No creo que el antídoto contra esa aceleración que parece inevitable sea el minimalismo existencial. El mundo está ahí afuera esperando. Hay que hacer cosas, mezclarse con la gente, querer, esforzarse, descubrir, probar. Hay que vivir, y en la acción hay vida. Tampoco podemos ignorarla. El problema no está ahí; está en la sensación de ajetreo constante. En la sensación de inminencia, de que no hay tiempo que perder. La eficiencia eterna. La prisa.
«La prisa, que entra en nuestra vida como un medio para reducir el volumen de los actos ingratos y sin valor, acaba por apoderarse de la vida entera y la convierte en algo ingrato y sin valor. La prisa se traga la vida». Lo leí en esta cuenta de Twitter y cada día intento interiorizarlo un poco más. La prisa tiene la vista fija en la meta. Con prisa entramos en una espiral en la que no sabemos ya por qué hacemos lo que hacemos. La prisa se traga la vida porque sube revoluciones y anestesia los sentidos. Con prisa la vida pasa y nos roza, pero no nos atraviesa, no deja huella.
La prisa deshumaniza, anula la empatía. Hace que olvidemos los modales y el civismo, que adelantemos por la derecha si hace falta. ¿Quién eres tú para que pierda mi tiempo? No nos deja tener conversaciones bonitas, no nos deja hablar de lo que importa, no nos da las horas que hacen falta para cuidar, para querer, para conocernos y conocer a los otros. Por eso la prisa crea un mundo de blancos y negros, sin matices. De buenos y malos. De personas reducidas a estereotipos, de gustos homogeneizados. La prisa le baja la saturación a la vida, desdibuja momentos, personalidades.
Sin prisa es la única forma de tratar algo para que dure. Los objetos. Los lugares. A las personas. Sin prisa es la única forma de cocinar algo y que sepa rico, de hacer un trabajo y que salga bien, de ver una serie, una película, leer un libro y que nos cuente algo sobre otros, sobre nosotros. Sin prisa no es lento, es sin prisa. Con los cinco sentidos puestos en ello. Queriendo hacerlo, no que esté hecho. Es como aquello que compartió la escritora Haley Nahman en su newsletter, una teoría del poeta poeta Thich Nhat Hanh sobre fregar los platos.
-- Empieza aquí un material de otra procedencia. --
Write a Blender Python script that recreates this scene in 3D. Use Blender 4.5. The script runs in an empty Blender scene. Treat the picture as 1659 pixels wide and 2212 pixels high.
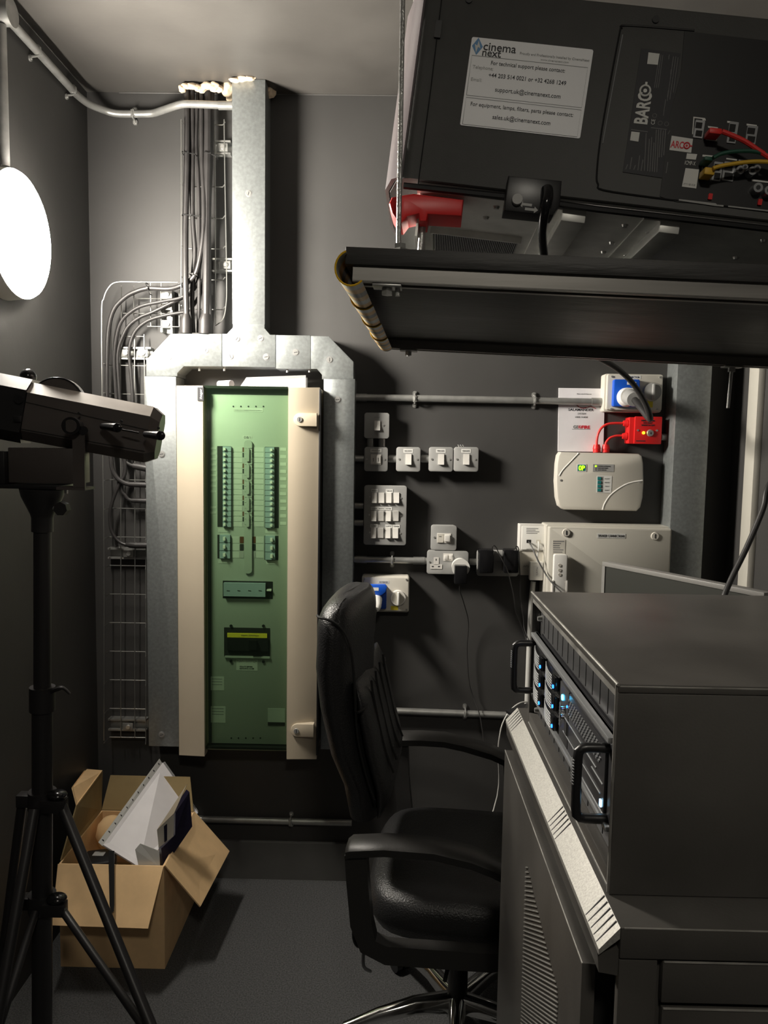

La cuestión es «lavar los platos para lavar los platos», en lugar de lavarlos simplemente para acabar de fregarlos. Lavarlos para que estén limpios, porque nos gusta que estén limpios, porque queremos cuidar el ambiente en el que vivimos. «Cuidar de nosotros mismos, de otras personas, de nuestros hogares, de las plantas: estos son los proyectos inacabables de nuestras vidas. Los hacemos una y otra vez no para conquistarlos, ni para obtener un beneficio personal, sino para mantenerlos y alimentarlos, sin mayores expectativas». Con cuidado y sin prisa. Con alegría, con ímpetu, con rabia, con espíritu, con desgana, a veces –es inevitable–, pero sin prisa. En la distancia entre A y B está todo lo que nos hace humanos.